En rééditant ces dessins, Charlie Hebdo nous donne à tous une sublime leçon de courage. D’aucuns diront – comme ils le firent par le passé, imputant ainsi la responsabilité du crime aux victimes : « Témérité inutile, irresponsabilité bravache, provocation d’inconscients. Ces obstinés du crayon insolent n’ont-ils donc par retenu la “leçon” ? »

Refusons cette cécité. Seule la lâcheté collective opère la distorsion qui conduit à un jugement si aveugle : car si, dans une bataille, tous se terrent préventivement aux abris, les rares qui seuls montent au front passeront pour des fous furieux.

Alors nous disons ici à Charlie : merci pour votre courage, qui nous grandit tous. Pour le courage, après le crime, de ne pas renoncer, c’est-à-dire de ne pas laisser assassiner aussi la flamme de la liberté de conscience, de création, et de désaccord.

Pour le courage hautement civilisé de la satire. Car la satire, comme le disait Philip Roth (Pourquoi écrire ?, Gallimard, 2019), « c’est la colère qui se fait œuvre comique, comme l’élégie est la douleur qui se transmue en œuvre poétique. Ce qui est d’abord le désir de tuer votre ennemi en le rouant de coups (…), c’est dans l’art de la satire qu’on en trouve l’expression parfaitement sublimée et socialisée. Là jaillit dans le monde de l’imaginaire le besoin primitif de défoncer le crâne de l’autre. (…) Mais il n’en reste pas moins que les armes à feu tuent chaque année plus de personnes dans ce pays que les œuvres satiriques ».

Contraire du déni

Merci pour la confiance ainsi faite à l’intelligence de tous. Et merci pour l’honneur. L’honneur de ne pas vouloir se taire, c’est-à-dire disparaître, laissant le dernier mot aux porte-flingues de l’obscurantisme. Merci pour l’humour et le panache.

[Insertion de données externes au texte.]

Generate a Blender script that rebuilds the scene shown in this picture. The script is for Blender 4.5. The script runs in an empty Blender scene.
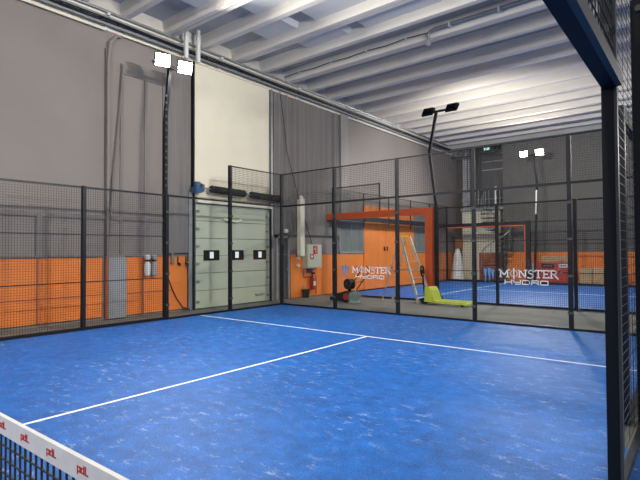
import bpy, math, random
from mathutils import Vector, Matrix
random.seed(7)
C = bpy.context.scene.collection
S = bpy.context.scene

# ------------------------------------------------------------------ helpers
class MB:
    """collects geometry and links it as ONE mesh object"""
    def __init__(s): s.v = []; s.f = []
    def box(s, x0, y0, z0, x1, y1, z1):
        n = len(s.v)
        s.v += [(x0,y0,z0),(x1,y0,z0),(x1,y1,z0),(x0,y1,z0),(x0,y0,z1),(x1,y0,z1),(x1,y1,z1),(x0,y1,z1)]
        s.f += [(n,n+3,n+2,n+1),(n+4,n+5,n+6,n+7),(n,n+1,n+5,n+4),(n+1,n+2,n+6,n+5),(n+2,n+3,n+7,n+6),(n+3,n,n+4,n+7)]
        return s
    def cbox(s, x, y, z, sx, sy, sz):
        return s.box(x-sx/2, y-sy/2, z-sz/2, x+sx/2, y+sy/2, z+sz/2)
    def chbox(s, x0, y0, z0, x1, y1, z1, c):
        """box with chamfered vertical edges"""
        p = [(x0+c,y0),(x1-c,y0),(x1,y0+c),(x1,y1-c),(x1-c,y1),(x0+c,y1),(x0,y1-c),(x0,y0+c)]
        return s.prism([(a,b) for a,b in p], z0, z1, 'z')
    def frame(s, a, b, up=(0,0,1)):
        a = Vector(a); b = Vector(b); d = (b-a).normalized(); u = Vector(up)
        if abs(d.dot(u)) > .98: u = Vector((1,0,0))
        r = d.cross(u).normalized(); u = r.cross(d).normalized()
        return a, b, r, u
    def bar(s, a, b, w, h, up=(0,0,1)):
        a, b, r, u = s.frame(a, b, up); n = len(s.v)
        for p in (a, b):
            for i, j in ((-1,-1),(1,-1),(1,1),(-1,1)):
                s.v.append(tuple(p + r*(i*w/2) + u*(j*h/2)))
        s.f += [(n,n+1,n+2,n+3),(n+7,n+6,n+5,n+4)] + [(n+k, n+4+k, n+4+(k+1)%4, n+(k+1)%4) for k in range(4)]
        return s
    def tube(s, pts, r, seg=10, caps=True):
        pts = [Vector(p) for p in pts]; n0 = len(s.v); m = len(pts)
        rr = r if isinstance(r, (list, tuple)) else [r]*m
        pu = None
        for i, p in enumerate(pts):
            d = (pts[min(i+1,m-1)] - pts[max(i-1,0)]).normalized()
            if pu is None:
                pu = Vector((0,0,1)) if abs(d.z) < .95 else Vector((1,0,0))
            e = d.cross(pu).normalized(); u = e.cross(d).normalized(); pu = u
            for k in range(seg):
                t = 2*math.pi*k/seg
                s.v.append(tuple(p + e*(math.cos(t)*rr[i]) + u*(math.sin(t)*rr[i])))
        for i in range(m-1):
            for k in range(seg):
                a = n0+i*seg+k; b = n0+i*seg+(k+1)%seg
                s.f.append((a, a+seg, b+seg, b))
        if caps:
            s.f.append(tuple(n0+k for k in range(seg)))
            s.f.append(tuple(n0+(m-1)*seg+k for k in reversed(range(seg))))
        return s
    def lathe(s, prof, c=(0,0,0), seg=20):
        """prof: list of (radius, z)"""
        return s.tube([(c[0],c[1],c[2]+z) for r, z in prof], [max(r, .0005) for r, z in prof], seg) if False else s._lathe(prof, c, seg)
    def _lathe(s, prof, c, seg):
        n0 = len(s.v)
        for r, z in prof:
            for k in range(seg):
                t = 2*math.pi*k/seg
                s.v.append((c[0]+max(r,.0005)*math.cos(t), c[1]+max(r,.0005)*math.sin(t), c[2]+z))
        for i in range(len(prof)-1):
            for k in range(seg):
                a = n0+i*seg+k; b = n0+i*seg+(k+1)%seg
                s.f.append((a, b, b+seg, a+seg))
        s.f.append(tuple(n0+k for k in reversed(range(seg))))
        s.f.append(tuple(n0+(len(prof)-1)*seg+k for k in range(seg)))
        return s
    def prism(s, poly, a, b, axis='x'):
        """poly in the two other axes (order x,y,z), extruded along axis from a to b"""
        n = len(s.v); m = len(poly)
        def P(p, t):
            return {'x': (t,p[0],p[1]), 'y': (p[0],t,p[1]), 'z': (p[0],p[1],t)}[axis]
        s.v += [P(p, a) for p in poly] + [P(p, b) for p in poly]
        s.f += [tuple(range(n+m-1, n-1, -1)), tuple(range(n+m, n+2*m))]
        s.f += [(n+k, n+(k+1)%m, n+m+(k+1)%m, n+m+k) for k in range(m)]
        return s
    def disc(s, c, nrm, r, t, seg=20):
        c = Vector(c); d = Vector(nrm).normalized()
        return s.tube([c, c+d*t], r, seg)
    def build(s, name, m, parent=None, smooth=False, inv=None):
        me = bpy.data.meshes.new(name); me.from_pydata(s.v, [], s.f); me.update()
        import bmesh
        bm = bmesh.new(); bm.from_mesh(me); bmesh.ops.recalc_face_normals(bm, faces=bm.faces); bm.to_mesh(me); bm.free()
        me.materials.append(m)
        if smooth:
            for p in me.polygons: p.use_smooth = True
            try: me.set_sharp_from_angle(angle=math.radians(40))
            except Exception: pass
        o = bpy.data.objects.new(name, me); C.objects.link(o)
        if parent is not None:
            o.parent = parent
            o.matrix_parent_inverse = (PM(parent)).inverted()
        return o

def PM(o):
    m = Matrix.LocRotScale(o.location, o.rotation_euler, o.scale)
    if o.parent is not None: m = PM(o.parent) @ o.matrix_parent_inverse @ m
    return m

def tag(o, label=None, cat=None, group=None, kind=None):
    if label: o['label'] = label
    if cat: o['category'] = cat
    if group: o['group'] = group
    if kind: o['kind'] = kind
    return o
def thing(name, loc, label, cat, group=None):
    o = bpy.data.objects.new(name, None); C.objects.link(o)
    o.location = loc; o.empty_display_size = .1
    return tag(o, label, cat, group)
def struct(o, label=None): return tag(o, label, None, None, 'structure')
def copy_tree(o, parent=None):
    c = o.copy(); C.objects.link(c)
    if parent is not None: c.parent = parent
    for ch in [q for q in bpy.data.objects if q.parent is o]: copy_tree(ch, c)
    return c

# ------------------------------------------------------------------ materials
def mat(name, col, rough=.6, metal=0., spec=.5, bump=0., bscale=60., var=0., vscale=2., emit=None, estr=0., vstretch=None):
    m = bpy.data.materials.new(name); m.use_nodes = True
    nt = m.node_tree; N = nt.nodes; L = nt.links
    b = N['Principled BSDF']
    b.inputs['Base Color'].default_value = (*col, 1)
    b.inputs['Roughness'].default_value = rough
    b.inputs['Metallic'].default_value = metal
    b.inputs['Specular IOR Level'].default_value = spec
    tc = N.new('ShaderNodeTexCoord')
    src = tc.outputs['Object']
    if vstretch:
        mp = N.new('ShaderNodeMapping'); mp.inputs['Scale'].default_value = vstretch
        L.new(src, mp.inputs['Vector']); src = mp.outputs['Vector']
    if var:
        n = N.new('ShaderNodeTexNoise'); n.inputs['Scale'].default_value = vscale; n.inputs['Detail'].default_value = 5
        L.new(src, n.inputs['Vector'])
        r = N.new('ShaderNodeMapRange'); r.inputs['From Min'].default_value = .3; r.inputs['From Max'].default_value = .7
        r.inputs['To Min'].default_value = 1-var; r.inputs['To Max'].default_value = 1+var
        L.new(n.outputs['Fac'], r.inputs['Value'])
        mx = N.new('ShaderNodeVectorMath'); mx.operation = 'SCALE'
        mx.inputs[0].default_value = col; L.new(r.outputs['Result'], mx.inputs['Scale'])
        L.new(mx.outputs['Vector'], b.inputs['Base Color'])
    if bump:
        n = N.new('ShaderNodeTexNoise'); n.inputs['Scale'].default_value = bscale; n.inputs['Detail'].default_value = 3
        L.new(src, n.inputs['Vector'])
        bp = N.new('ShaderNodeBump'); bp.inputs['Strength'].default_value = bump; bp.inputs['Distance'].default_value = .02
        L.new(n.outputs['Fac'], bp.inputs['Height']); L.new(bp.outputs['Normal'], b.inputs['Normal'])
    if emit:
        b.inputs['Emission Color'].default_value = (*emit, 1); b.inputs['Emission Strength'].default_value = estr
    return m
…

L’humour, « don précieux et rare » dont Freud, commentant son caractère « grandiose », soulignait l’éminente valeur morale, voyant dans l’humour « la contribution au comique par la médiation du surmoi » – notre intime sens éthique.

Car l’humour dit : « Regarde, voilà ce monde qui paraît si dangereux. Un jeu d’enfant, tout juste bon à faire l’objet d’une plaisanterie. » Le contraire d’un déni : l’alliance admirable et profonde entre l’inépuisable énergie ludique de l’enfance et la vision dessillée de l’adulte qui sait les dangers qui menacent, mais demeure, telle est la ressource vitale de l’humour, déterminé à agir face à la cruauté d’un réel en tout point insupportable. Alliance active, prête au combat.

Merci pour votre cadeau rude et magnifique de ce 2 septembre, pour cette générosité qui nous honore et nous bouleverse. Nous ne vous laisserons pas seuls.